Près d’une dizaine d’années plus tard, quelques contingents de Croisés germaniques devançant l’arrivée de l’Empereur Frédéric II, résolurent, désoeuvrés qu’ils étaient, de refortifier quelques villes du littoral dont Césarée. Ils passèrent en tout et pour tout un mois à relever le château abattu.
En mars 1251, Saint Louis partit d’Acre avec les débris de son armée refortifier Césarée, qu’il dota d’une toute nouvelle enceinte, forte de seize tours et entourée d’un large fossé. Le château ne fut lui non plus pas en reste. Ce chantier dura près d’une année, au cours de laquelle les ouvriers francs purent travailler sans l’ombre d’une menace musulmane, le roi ne répugnant pas de participer lui même à la tâche, « en rémission de ses péchés »…

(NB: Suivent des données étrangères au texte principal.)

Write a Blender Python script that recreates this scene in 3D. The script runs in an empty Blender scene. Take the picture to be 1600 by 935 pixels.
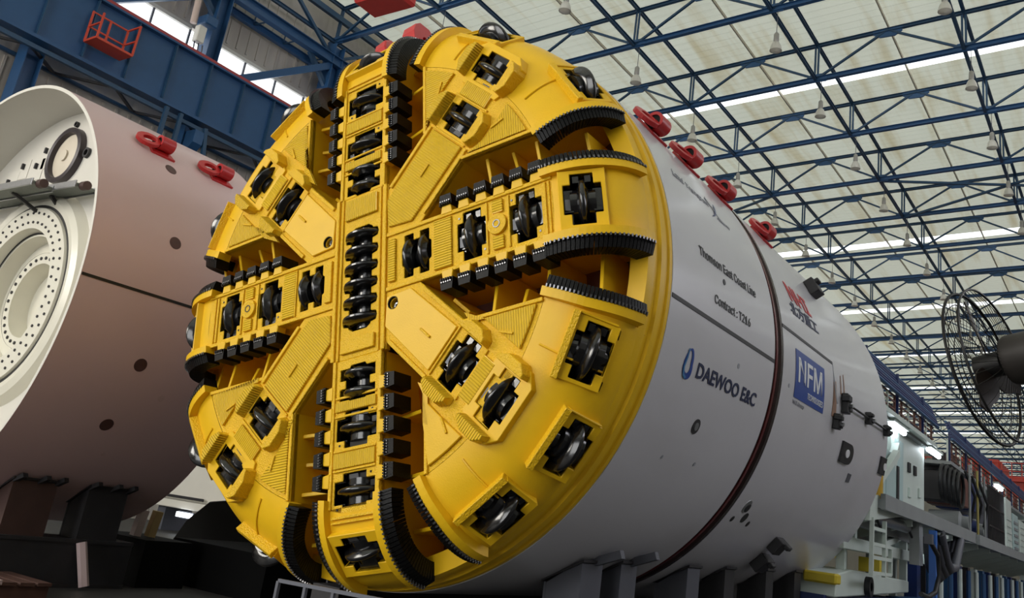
import bpy, bmesh, math, random
from mathutils import Matrix, Vector
from mathutils.geometry import tessellate_polygon
random.seed(7)
PI = math.pi
R_ = math.radians
scene = bpy.context.scene
COL = scene.collection

# ---------------------------------------------------------------- camera
cam_data = bpy.data.cameras.new('camera')
cam = bpy.data.objects.new('camera', cam_data)
COL.objects.link(cam)
cam_data.sensor_fit = 'HORIZONTAL'
cam_data.sensor_width = 36.0
cam_data.lens = 36.0 * 1380.2 / 1600.0
cam_data.shift_x = (800.0 - 850.2) / 1600.0
cam_data.shift_y = -(467.5 - 374.0) / 1600.0
cam_data.clip_start = 0.05
cam_data.clip_end = 600
cam.matrix_world = Matrix(((0.83385, 0.06176, 0.54852, 7.1045),
                           (0.53619, -0.32669, -0.77831, -6.6642),
                           (0.13113, 0.94311, -0.30553, 1.7115),
                           (0, 0, 0, 1)))
scene.camera = cam

# ---------------------------------------------------------------- sky, exposure
world = bpy.data.worlds.new('overcast_sky')
scene.world = world
world.use_nodes = True
wn = world.node_tree
bg = wn.nodes['Background']
bg.inputs[0].default_value = (0.93, 0.97, 1.0, 1)
bg.inputs[1].default_value = 2.2
vs = scene.view_settings
vs.view_transform = 'Standard'
vs.look = 'None'
vs.gamma = 1.0
vs.use_curve_mapping = False
vs.exposure = 0.0
scene.cycles.use_denoising = True
scene.cycles.max_bounces = 8
scene.cycles.diffuse_bounces = 5
scene.cycles.glossy_bounces = 3
scene.cycles.transmission_bounces = 4
scene.cycles.transparent_max_bounces = 8
scene.cycles.sample_clamp_indirect = 6.0

def area_light(name, loc, target, sx, sy, watts, color=(1, 1, 1)):
    d = bpy.data.lights.new(name, 'AREA')
    d.shape = 'RECTANGLE'; d.size = sx; d.size_y = sy
    d.energy = watts; d.color = color
    o = bpy.data.objects.new(name, d)
    COL.objects.link(o)
    o.location = loc
    o.rotation_euler = (Vector(target) - Vector(loc)).to_track_quat('-Z', 'Y').to_euler()
    return o
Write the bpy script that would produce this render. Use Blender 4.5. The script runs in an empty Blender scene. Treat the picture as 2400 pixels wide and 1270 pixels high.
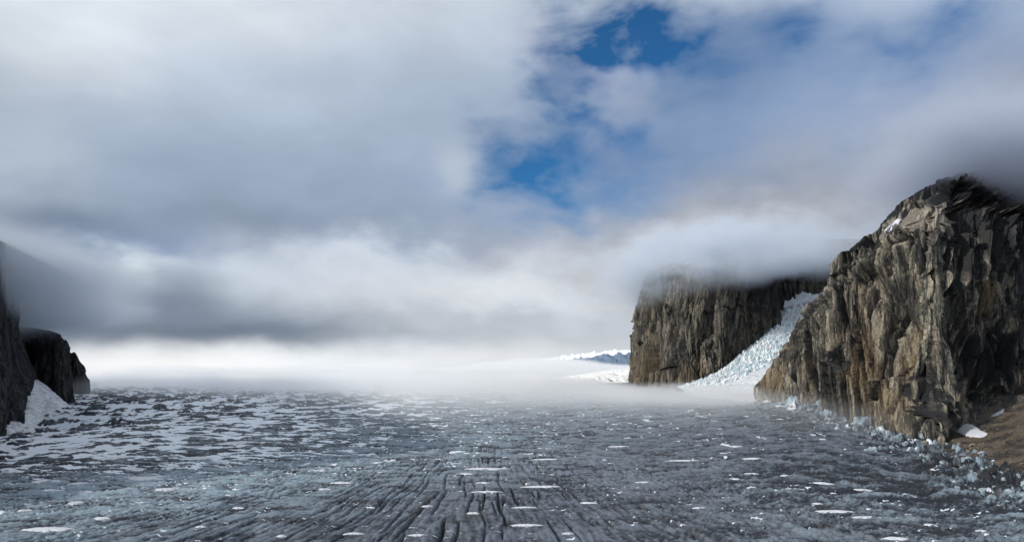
import bpy, bmesh, math, random
import numpy as np
from mathutils import Vector, Matrix

random.seed(7)
C = bpy.context.scene.collection
F32 = np.float32

# ------------------------------------------------------------------ camera
HCAM = 200.0
FPX, CX, CY, HY = 1714.0, 1200.0, 635.0, 868.0
TH = math.atan((HY - CY) / FPX)
CT, ST = math.cos(TH), math.sin(TH)

def at(px, py, d):
    """World point seen at photo pixel (px, py) at distance d along +Y."""
    cx, cy = (px - CX) / FPX, (CY - py) / FPX
    dy, dz = CT - cy * ST, ST + cy * CT
    k = d / dy
    return np.array([cx * k, d, HCAM + dz * k])

def proj(x, y, z):
    zz = z - HCAM
    fwd = np.maximum(y * CT + zz * ST, 1.0)
    up = -y * ST + zz * CT
    return CX + FPX * x / fwd, CY - FPX * up / fwd

# ------------------------------------------------------------------ noise
def _h(ix, iy, seed):
    with np.errstate(over='ignore'):
        h = ix.astype(np.uint32) * np.uint32(374761393) + iy.astype(np.uint32) * np.uint32(668265263) + np.uint32(seed * 2246822519 % 4294967296)
        h = (h ^ (h >> np.uint32(13))) * np.uint32(1274126177)
        h = (h ^ (h >> np.uint32(16))) * np.uint32(2654435769)
        return h ^ (h >> np.uint32(15))

def rnd(ix, iy, seed):
    return (_h(ix, iy, seed) & np.uint32(0xFFFFFF)).astype(F32) / F32(0xFFFFFF)

_A = np.linspace(0, 2 * np.pi, 256, endpoint=False)
_GX, _GY = np.cos(_A).astype(F32), np.sin(_A).astype(F32)

def perlin(x, y, seed=0):
    x = np.asarray(x, F32); y = np.asarray(y, F32)
    x0 = np.floor(x); y0 = np.floor(y)
    fx = x - x0; fy = y - y0
    ix = x0.astype(np.int32); iy = y0.astype(np.int32)
    u = fx * fx * fx * (fx * (fx * 6 - 15) + 10)
    v = fy * fy * fy * (fy * (fy * 6 - 15) + 10)
    def g(i, j):
        k = _h(ix + i, iy + j, seed) & np.uint32(255)
        return _GX[k] * (fx - i) + _GY[k] * (fy - j)
    a = g(0, 0); a = a + u * (g(1, 0) - a)
    b = g(0, 1); b = b + u * (g(1, 1) - b)
    return (a + v * (b - a)) * F32(1.5)

def fbm(x, y, seed=0, octv=4, gain=0.5, ridge=False):
    s = 0; a = 1.0; t = 0
    for o in range(octv):
        n = perlin(np.asarray(x) * 2 ** o + 17.3 * o, np.asarray(y) * 2 ** o - 9.1 * o, seed + o * 31)
        s = s + a * ((1 - 2 * np.abs(n)) if ridge else n); t += a; a *= gain
    return s / t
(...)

Puis survint Baîbars le 27 février 1265, à la tête d’une puissante armée. La muraille de Saint Louis, manquant de défenseurs, fut emportée par échelade au bout d’une semaine, la garnison se retirant dans la citadelle pour y résister vaillamment. Dans un premier temps, des mines furent menées, mais, bien vite, les sapeurs mamelouks virent leurs efforts réduits à néant, l’eau de mer du fossé entourant la citadelle s’engouffrant dans leurs galeries. Baîbars fit alors sévèrement bombarder la forteresse par d’incessantes salves de feu grégeois et des balistes établies sur tours roulantes. Le 5 mars 1265, il obtint la capitulation des défenseurs et rasa une nouvelle fois la ville et sa citadelle.